● Excerpted records:
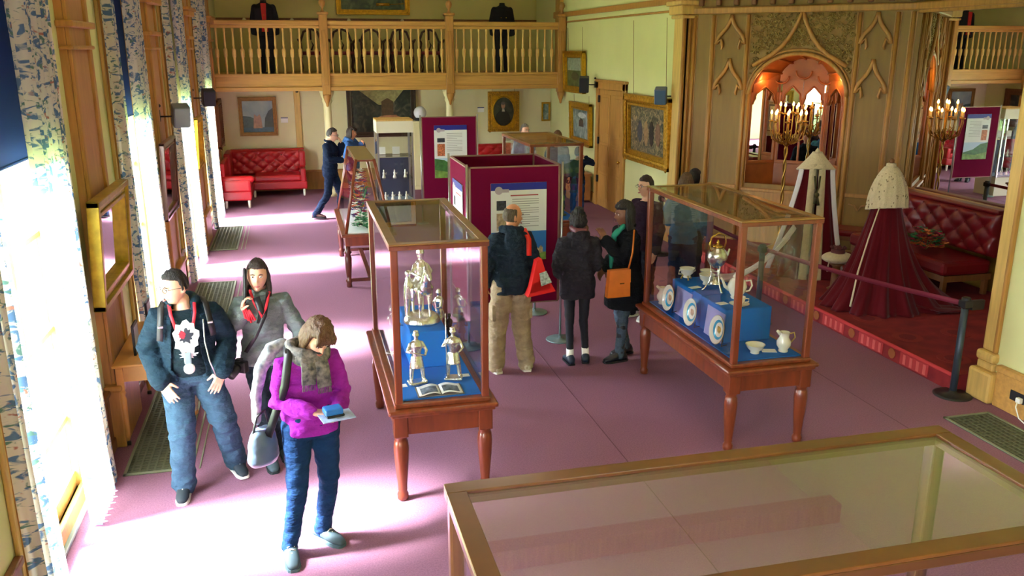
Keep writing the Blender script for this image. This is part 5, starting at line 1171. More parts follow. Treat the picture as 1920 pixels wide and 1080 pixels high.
def headr(d):      # head surface point for a unit direction, face towards -y
    x, y, z = d
    p = Vector((x*.077, y*.098+.004, z*.122))
    fr = max(0, -y)
    if z < -.1:
        t = min(1, (-z-.1)/.9); p.x *= 1-.30*t; 
        if y > 0: p.y -= .05*t*y
        else: p.y -= .006*t
    if z < -.75 and fr > .1: p.z -= .006
    g = lambda u, v, su, sv: math.exp(-((p.x-u)/su)**2-((p.z-v)/sv)**2)*(fr > .15)
    p.y -= .026*g(0, -.030, .012, .016) + .014*g(0, -.008, .008, .022)
    p.y += .012*(g(.031, .006, .016, .011)+g(-.031, .006, .016, .011))
    p.y -= .006*(g(.03, .026, .022, .008)+g(-.03, .026, .022, .008))
    p.y -= .007*g(0, -.062, .022, .006) + .006*g(0, -.074, .018, .006) - .004*g(0, -.068, .02, .002)
    p.y -= .008*g(0, -.105, .02, .014)
    p.y -= .005*(g(.045, -.035, .018, .02)+g(-.045, -.035, .018, .02))
    return p
def dirs(n=64, m=48):
    return [(math.sin(PI*i/m)*math.cos(2*PI*j/n), math.sin(PI*i/m)*math.sin(2*PI*j/n), -math.cos(PI*i/m)) for i in range(1, m) for j in range(n)]
def ballmesh(mb, fn, n=64, m=48, M=None):
    D = [(0, 0, -1)] + dirs(n, m) + [(0, 0, 1)]; vs = [tuple(fn(Vector(d))) for d in D]; fs = []
    for j in range(n):
        fs.append((0, 1+(j+1) % n, 1+j)); fs.append((len(vs)-1, 1+(m-2)*n+j, 1+(m-2)*n+(j+1) % n))
    for i in range(m-2):
        for j in range(n): fs.append((1+i*n+j, 1+i*n+(j+1) % n, 1+(i+1)*n+(j+1) % n, 1+(i+1)*n+j))
    mb.add(vs, fs, 0, True, M)
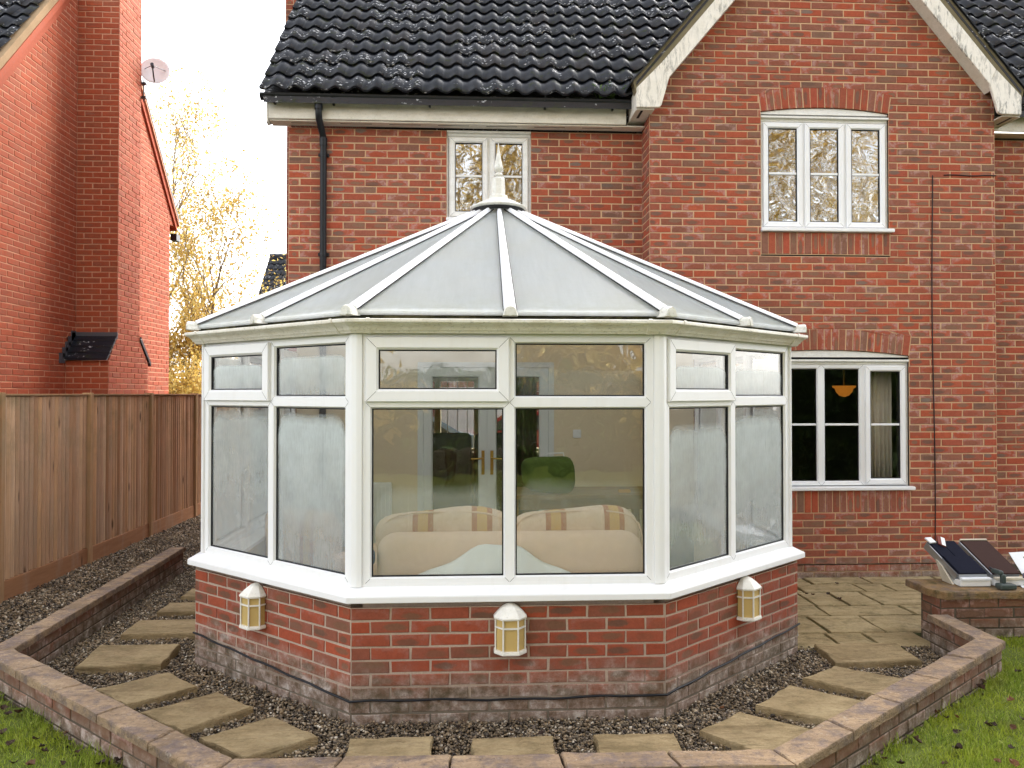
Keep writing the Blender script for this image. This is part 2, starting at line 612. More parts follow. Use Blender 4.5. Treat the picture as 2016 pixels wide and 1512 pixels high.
M_FENCE = m_wood("fence_timber", [(0.0, (0.39, 0.205, 0.105)), (0.25, (0.57, 0.355, 0.220)), (0.5, (0.47, 0.305, 0.205)), (0.75, (0.62, 0.370, 0.200)), (1.0, (0.69, 0.480, 0.325))], green=0.55)
M_POST = m_wood("fence_post_timber", [(0.0, (0.42, 0.250, 0.130)), (1.0, (0.50, 0.305, 0.160))], green=0.45)
M_GRAVELBOARD = m_wood("gravel_board_timber", [(0.0, (0.34, 0.165, 0.080)), (1.0, (0.40, 0.205, 0.105))], (3, 3, 30), green=0.1)
M_OAK = m_wood("desk_oak", [(0.0, (0.20, 0.10, 0.04)), (1.0, (0.26, 0.13, 0.055))], (4, 30, 30), 0.5)


def m_stone(name, c1, c2, c3, lichen=0.0, rough=0.9, moss=0.0, sc=1.0):
    b = NT(name)
    p = b.pos()
    t = b.tone()
    n1 = b.noise(b.scale(p, (1.5 * sc, 4.0 * sc, 3.0)), 1.3, 6, 0.65, 0.8)
    n2 = b.noise(p, 45.0, 4, 0.7)
    c = b.ramp(n1, [(0.30, c1), (0.5, c2), (0.72, c3)])
    c = b.mix(b.frange(t, 0, 1, 0.0, 0.28), c, b.mix(1.0, c, (0.70, 0.66, 0.62), 'MULTIPLY'))
    c = b.mix(b.frange(n2, 0.35, 0.7, 0.0, 0.45), c, b.mix(1.0, c, (0.55, 0.52, 0.48), 'MULTIPLY'))
    nb = b.noise(p, 2.6, 5, 0.7)
    c = b.mix(b.frange(nb, 0.48, 0.68, 0.0, 0.5), c, b.mix(1.0, c, (0.60, 0.58, 0.60), 'MULTIPLY'))
    if lichen:
        n3 = b.noise(p, 10.0, 6, 0.75)
        c = b.mix(b.frange(n3, 0.47, 0.62, 0.0, lichen), c, (0.135, 0.105, 0.105))
        n6 = b.noise(p, 55.0, 5, 0.8)
        c = b.mix(b.frange(n6, 0.56, 0.66, 0.0, lichen * 0.9), c, (0.06, 0.048, 0.042))
        n4 = b.noise(p, 24.0, 5, 0.75)
        c = b.mix(b.frange(n4, 0.60, 0.70, 0.0, lichen * 0.8), c, (0.46, 0.40, 0.32))
    if moss:
        n5 = b.noise(p, 8.0, 6, 0.75)
        c = b.mix(b.frange(n5, 0.50, 0.64, 0.0, moss), c, (0.055, 0.055, 0.018))
    h = b.math('ADD', b.math('MULTIPLY', n2, 0.35), n1)
    n9 = b.noise(b.scale(p, (2.2 * sc, 9.0 * sc, 9.0)), 2.0, 8, 0.7, 1.6)
    c = b.mix(b.frange(n9, 0.56, 0.64, 0.0, 0.55), c, b.mix(1.0, c, (0.50, 0.47, 0.44), 'MULTIPLY'))
    h = b.math('ADD', h, b.math('MULTIPLY', n9, 1.2))
    return b.done(b.bsdf(c, rough, b.bump(h, 0.9, 0.016), 0.2))


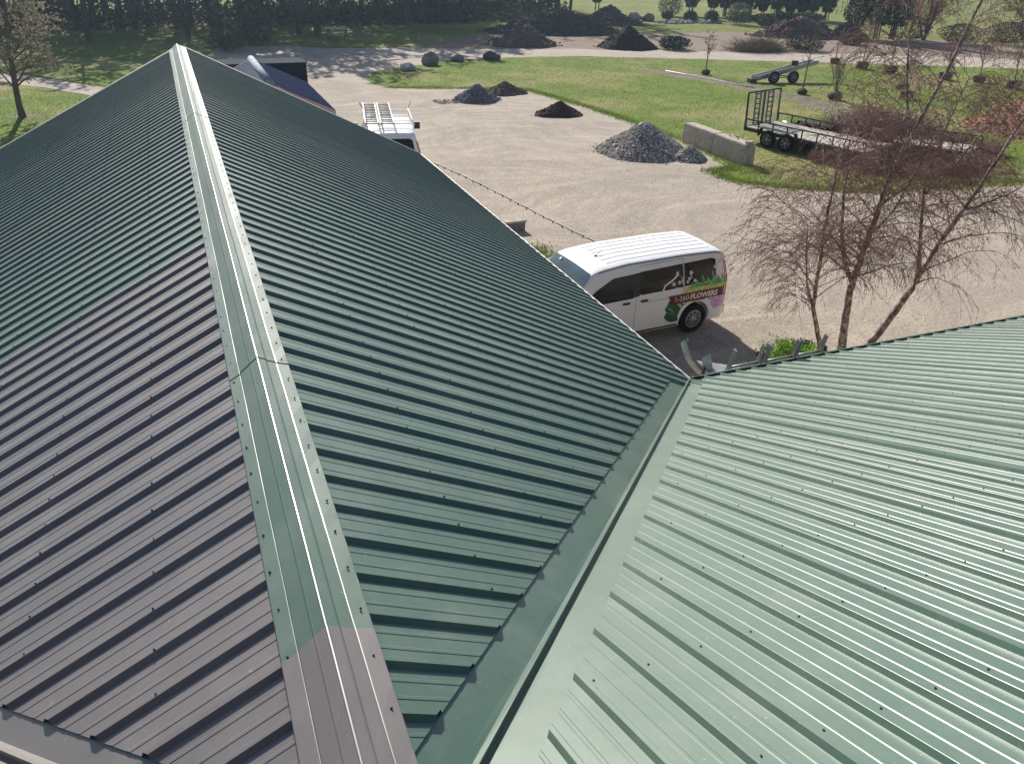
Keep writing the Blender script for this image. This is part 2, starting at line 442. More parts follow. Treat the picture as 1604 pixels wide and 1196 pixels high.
def panel(axis0, fn, lo, hi, mat, name='roof_panel', clip=None, flip=1):
    """fn(a, t, h) -> xyz; a along the building axis, t up/down the slope; lo(a), hi(a) slope limits"""
    mb = MB(); vs = []
    dz = R.uniform(-0.0007, 0.0007)
    prof = [(axis0 + flip * s, h + dz) for s, h in PR]
    if clip:
        a0, a1 = clip
        pp = []
        for (s, h), (s2, h2) in zip(prof[:-1], prof[1:]):
            if s >= a0 and s <= a1: pp.append((s, h))
        if prof[-1][0] >= a0 and prof[-1][0] <= a1: pp.append(prof[-1])
        prof = pp
    rows = []
    for s, h in prof:
        l, hh = lo(s), hi(s)
        if hh - l < 0.01: continue
        ts = [l, l + 0.33 * (hh - l), l + 0.67 * (hh - l), hh]
        rows.append([fn(s, t, h) for t in ts])
    if len(rows) < 2: return None
    for r in rows: vs += r
    fs = []
    for i in range(len(rows) - 1):
        for j in range(3):
            a = i * 4 + j
            fs.append((a, a + 1, a + 5, a + 4))
    mb.add(vs, fs)
    return mb.build(name, mat, bld)
fB = lambda a, t, h: (t, a, RZ - t * TT + h)
fA = lambda a, t, h: (-t, a, RZ - t * TT + h)
fN = lambda a, t, h: (a, t, ZE + (YC - t) * TP + h)
fS = lambda a, t, h: (a, 2 * YS - t, ZE + (YC - t) * TP + h)
GAP = 0.23
def hiB(y): return W + 0.03 if y > YC - 0.25 else max(0.0, min(W + 0.03, xv(y) - GAP))
LS = 0.12
def hiA(y): return W + 0.03 if y > YC - 0.1 else max(0.0, min(W + 0.03, xv(y) + LS - 0.19))
yb0 = 1.9372
k = -1
while yb0 + k * 4 * P < YF:
    a0 = yb0 + k * 4 * P
    panel(a0, fB, lambda y: 0.085, hiB, M['green'], clip=(1.0, YF))
    k += 1
ya0 = 6.886
k = -6
while ya0 + k * 4 * P < YF:
    a0 = ya0 + k * 4 * P
    o = panel(a0, fA, lambda y: 0.10, hiA, M['brown'] if k < 0 else M['green'], clip=(1.0, YF))
    if o and k < 0: o['label'] = 'brown roof panel'
    k += 1
# north slope of the cross wing, right and left of the main building
def loN(x):
    ax = abs(x)
    return YS + 0.04
def hiN(x):
    ax = abs(x)
    if ax > W - 0.02: return YC + 0.03
    return max(YS, yv(max(0.0, ax - GAP)) if ax > GAP else yv(0) )
k = -20
xc0 = 3.9974 - 0.0
while xc0 + k * 4 * P < XW1:
    a0 = xc0 + k * 4 * P
    if a0 + 4 * P > XW0:
        mt = M['green'] if a0 > -0.6 else M['brown']
        panel(a0, fN, loN, hiN, mt, clip=(XW0, XW1))
        panel(a0, fS, loN, lambda x: YC + 0.03, M['green'], clip=(XW0, XW1))
    k += 1
# decks under the sheets
mb = MB()
def slab(quad, th=0.05):
    vs = [tuple(p) for p in quad] + [(p[0], p[1], p[2] - th) for p in quad]
    mb.add(vs, [(0,1,2,3),(7,6,5,4),(0,4,5,1),(1,5,6,2),(2,6,7,3),(3,7,4,0)])
d = -0.045
slab([(0, 1.3, RZ + d), (W, YC, ZE + d), (W, YF - 0.02, ZE + d), (0, YF - 0.02, RZ + d)])
slab([(0, 1.3, RZ + d), (0, YF - 0.02, RZ + d), (-W, YF - 0.02, ZE + d), (-W, YC, ZE + d)])
d = -0.095
slab([(XW0 + .02, YS, ZC + d), (XW1 - .02, YS, ZC + d), (XW1 - .02, YC, ZE + d), (XW0 + .02, YC, ZE + d)])
slab([(XW0 + .02, YS, ZC + d), (XW0 + .02, 2 * YS - YC, ZE + d), (XW1 - .02, 2 * YS - YC, ZE + d), (XW1 - .02, YS, ZC + d)])
mb.build('roof_deck', M['deck'], bld)
# walls
def wall(pts2, y0=None, x0=None, th=0.15):
    w = MB(); n = len(pts2)
    if y0 is not None: A = [(p[0], y0, p[1]) for p in pts2]; B_ = [(p[0], y0 + th, p[1]) for p in pts2]
    else: A = [(x0, p[0], p[1]) for p in pts2]; B_ = [(x0 + th, p[0], p[1]) for p in pts2]
    w.add(A + B_, [tuple(range(n)), tuple(range(2 * n - 1, n - 1, -1))] + [(i, (i + 1) % n, (i + 1) % n + n, i + n) for i in range(n)])
    w.build('wall', M['siding'], bld)
zi = -0.12
wall([(-4.5, 0), (4.5, 0), (4.5, RZ - 4.5 * TT + zi), (0, RZ + zi), (-4.5, RZ - 4.5 * TT + zi)], y0=YF - 0.45)
wall([(7.2, 0), (YF - 0.3, 0), (YF - 0.3, RZ - 4.6 * TT + zi), (7.2, RZ - 4.6 * TT + zi)], x0=4.45)
wall([(7.2, 0), (YF - 0.3, 0), (YF - 0.3, RZ - 4.6 * TT + zi), (7.2, RZ - 4.6 * TT + zi)], x0=-4.6)
wall([(4.4, 0), (XW1 - 0.4, 0), (XW1 - 0.4, ZE + 0.05), (4.4, ZE + 0.05)], y0=YC - 0.5)
wall([(XW0 + 0.4, 0), (-4.4, 0), (-4.4, ZE + 0.05), (XW0 + 0.4, ZE + 0.05)], y0=YC - 0.5)
wall([(XW0 + 0.4, 0), (XW1 - 0.4, 0), (XW1 - 0.4, ZE + 0.05), (XW0 + 0.4, ZE + 0.05)], y0=2 * YS - YC + 0.4)
for xx in (XW0 + 0.4, XW1 - 0.4):
    wall([(2 * YS - YC + 0.4, 0), (YC - 0.4, 0), (YC - 0.4, ZE + 0.05), (YS, ZC + zi), (2 * YS - YC + 0.4, ZE + 0.05)], x0=xx)
# valley flashing: two flat wings and a standing crimp, on both sides of the main roof
for sgn, m1 in ((1, 'green'), (-1, 'brown')):
    mb = MB(); cross = []
    ds = [(-0.42, 0), (-0.06, 0), (-0.028, 0.0), (-0.022, 0.006), (-0.012, 0.034), (0.012, 0.036), (0.020, 0.006), (0.026, 0.0), (0.06, 0), (0.42, 0)]
    n = 24; vs = []; fs = []
    for i in range(n + 1):
        t = i / n
        y = 1.30 + (YC + 0.03 - 1.30) * t
        x0 = (y - (YC - W * TT / TP)) * TP / TT
        for dx, h in ds:
            sh_ = LS if sgn < 0 else 0.0
            x = max(x0 + sh_ + dx, 0.02) if dx < 0 else x0 + sh_ + dx
            zb = (RZ - abs(x) * TT) if dx < 0 else (ZE + (YC - y) * TP) - (0.03 * max(0.0, 1 - dx / 0.42) if sgn < 0 else 0)
            if sgn < 0 and dx < 0: zb = max(zb, ZE + (YC - y) * TP - 0.03)
            wob = 0.0015 * math.sin(7 * y + 40 * dx)
            vs.append((sgn * x, y, zb + PAN - 0.010 + h + wob))
    kx = len(ds)
    for i in range(n):
        for j in range(kx - 1):
            a = i * kx + j
            fs.append((a, a + 1, a + kx + 1, a + kx) if sgn > 0 else (a, a + kx, a + kx + 1, a + 1))
    mb.add(vs, fs); o = mb.build('valley_flashing', M[m1], bld)
    if sgn < 0: o['label'] = 'brown valley flashing'
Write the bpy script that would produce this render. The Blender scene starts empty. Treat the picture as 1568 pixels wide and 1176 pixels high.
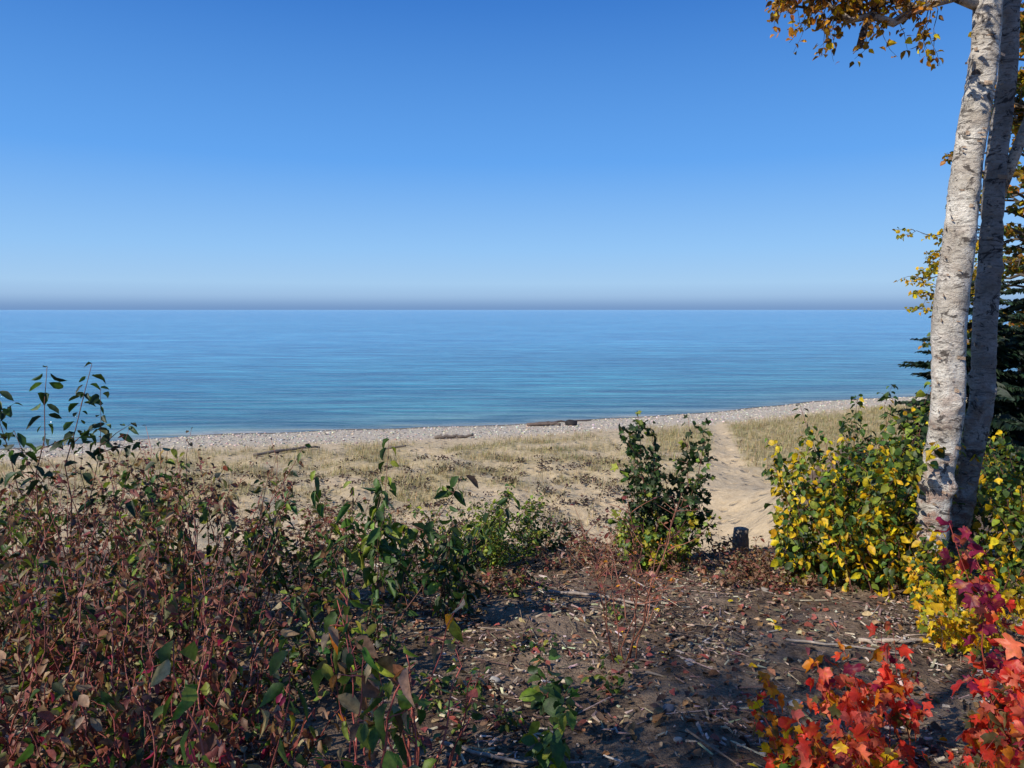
import bpy, math, random, bmesh
import numpy as np
from mathutils import Vector
R=np.random.default_rng(11)
def U(a,b): return float(R.uniform(a,b))
scene=bpy.context.scene

# ---------------------------------------------------------------- terrain
SH=np.array([(-400,-140),(-60,24),(-27.7,39),(-17.9,43.7),(0,47.5),(14.2,53),(25,59.6),(36.4,63.7),(80,80),(500,230)],float)
def yshore(x): return np.interp(x,SH[:,0],SH[:,1])
def sst(a,b,x):
    t=np.clip((np.asarray(x,float)-a)/(b-a),0,1); return t*t*(3-2*t)
_rs=np.random.default_rng(3)
_W=[(_rs.normal(size=2),_rs.uniform(0,6.28)) for _ in range(24)]
def wn(x,y,sc,o=0):
    r=0
    for k in range(6):
        d,p=_W[(k+o)%24]
        f=(1+k*.45)/sc
        d=d/np.linalg.norm(d)
        r=r+np.sin((x*d[0]+y*d[1])*f*2.2+p+1.7*np.sin((x*d[1]-y*d[0])*f*1.3+p*2))
    return r/6
def pth(x,y):
    px=np.interp(y,[16,20,24,30,36,44,50],[5.8,6.4,7.5,8.9,10.7,12.2,13.5])+wn(x,y,3,2)*.2; pw=np.interp(y,[16,22,26,30,36,50],[2.6,2.2,1.5,.75,.55,.55]); return np.exp(-((x-px)/pw)**2)
def H(x,y):
    x=np.asarray(x,float);y=np.asarray(y,float)
    s=(yshore(x)-y)*.92+wn(x,y,6,3)*.35
    b=np.where(s<0,np.maximum(s*.07,-4),np.interp(s,[0,2,9,30],[0,.22,.72,1.3]))
    b=b+sst(8,13,s)*(wn(x,y,2.2,1)*.15+wn(x,y,5,5)*.22+np.minimum(wn(x,y,.55,15)+.25,0)*.20)
    led=5.85-.12*np.clip(y-1.5,-3,16)+wn(x,y,1.1,2)*.035+wn(x,y,.4,7)*.016
    ye=6.8+sst(3.5,9,x)*12
    t=np.clip((y-ye-wn(x,y,2,9)*.35)/9,0,1)
    k=t*(2-t)
    return led*(1-k)+b*k-pth(x,y)*.12*(y>20)*(1-sst(44,50,y))

class MB:
    def __init__(s): s.v=[];s.c=[];s.f=[];s.n=0
    def add(s,v,f,mat=0,col=(1,1,1)):
        v=np.asarray(v,float); col=np.asarray(col,float)
        if col.ndim==1: col=np.tile(col,(len(v),1))
        s.v.append(v); s.c.append(col); s.f.append((np.asarray(f,int)+s.n,mat)); s.n+=len(v)
    def build(s,name,mats,smooth=True):
        V=np.concatenate(s.v); C=np.concatenate(s.c); C=np.hstack([C[:,:3],np.ones((len(C),1))])
        loops=np.concatenate([f.ravel() for f,m in s.f])
        tot=np.concatenate([np.full(len(f),f.shape[1]) for f,m in s.f])
        mi=np.concatenate([np.full(len(f),m) for f,m in s.f])
        st=np.concatenate([[0],np.cumsum(tot)[:-1]])
        me=bpy.data.meshes.new(name)
        me.vertices.add(len(V)); me.vertices.foreach_set('co',V.astype(np.float32).ravel())
        me.loops.add(len(loops)); me.loops.foreach_set('vertex_index',loops.astype(np.int32))
        me.polygons.add(len(tot)); me.polygons.foreach_set('loop_start',st.astype(np.int32))
        for m in mats: me.materials.append(m)
        me.polygons.foreach_set('material_index',mi.astype(np.int32))
        me.polygons.foreach_set('use_smooth',np.full(len(tot),smooth))
        me.update(calc_edges=True)
        a=me.color_attributes.new('Col','FLOAT_COLOR','POINT'); a.data.foreach_set('color',C.astype(np.float32).ravel())
        ob=bpy.data.objects.new(name,me); scene.collection.objects.link(ob); return ob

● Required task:
Leave out the pictures and quote exactly the lines from the one where "Write the bpy" appears to the one where "scene=bpy.context.scene" appears, both ends counted.

● The answer:
Write the bpy script that would produce this render. The Blender scene starts empty. Treat the picture as 1568 pixels wide and 1176 pixels high.
import bpy, math, random, bmesh
import numpy as np
from mathutils import Vector
R=np.random.default_rng(11)
def U(a,b): return float(R.uniform(a,b))
scene=bpy.context.scene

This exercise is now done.